Avec « La Contrebasse », son célèbre roman adapté pour la scène (n°138) et (n°364), Patrick Süskind n’est pas le seul à évoquer les relations, parfois conflictuelles, entre le musicien et son instrument de musique.
Le destin d’un musicien en herbe commence le plus souvent par un coup de cœur, la rencontre avec le son d’un instrument et l’emprise que celui-ci prend sur lui. Pour Emmanuel Van Cappel, ce fut la trompette. Drôle de parcours que celui d’un trompettiste dont la carrière est jalonnée par l’utilisation du même instrument sous de multiples formes.
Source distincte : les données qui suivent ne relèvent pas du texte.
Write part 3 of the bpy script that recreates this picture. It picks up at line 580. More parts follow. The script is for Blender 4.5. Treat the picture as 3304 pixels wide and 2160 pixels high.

Sur scène trône un fauteuil club et, suspendues à portée de la main, des trompettes de toutes sortes que le comédien décroche à mesure qu’il les présente. C’est le printemps de la vie, le moment où il découvre sa passion et un instrument, la petite trompette de poche, celle à quatre pistons, la toute première dont il n’a jamais pu se servir, celle-ci étant devenue trop petite après le passage obligé des trois années de solfège ! Il passe alors à la douceur, à la délicatesse du cornet à piston puis à une plus grande, la trompette en si bémol. Avec elle, il apprend tout, la position, le doigté. La trompette en ut lui succède et lui apporte son premier cachet. Puis un temps suspendu survient, celui du service militaire, clairon oblige, avec « La sonnerie aux morts », morceau de bravoure de l’instrument et, comme il se doit aussi, la trompette de cavalerie. À califourchon sur un bras du fauteuil, notre instrumentiste n’a aucun mal à mimer la difficulté d’en jouer ! Voici l’été. Ah le jazz et la chaleur d’un bugle ! Comme il aurait aimé se distraire un peu mais le smoking, apanage obligé du musicien cantonné dans la fosse d’orchestre de l’Opéra, est si éloigné du blues et c’est déjà l’automne… On lui avait dit : « Tu verras, être musicien c’est comme une profession de foi », mais il a perdu la foi ! Il ne mesure plus que la somme de tous ces efforts prodigués pour arriver au mieux dans une fosse… d’orchestre. Pour créer l’alchimie entre le musicien et son instrument, il faut savoir s’en séparer, mais comment se séparer de ce qui est la moitié de soi-même ? Un vrai dilemme, bien difficile à résoudre. Alors, il compte comme Reggiani le temps qui reste et s’il veut en profiter, il ne lui reste plus qu’à fuguer avec Bach…
« Elle…Émoi », le titre est évocateur. À mi-chemin entre Raymond Devos et Michaël Hirsch, Emmanuel Van Cappel cisèle les mots et en prend le contrepied. Un pur moment de grâce, drôle, et intelligent, admirablement mené par la mise en scène. M-P P. Festival d’Avignon, Le Petit Chien, 76 rue Guillaume Puy.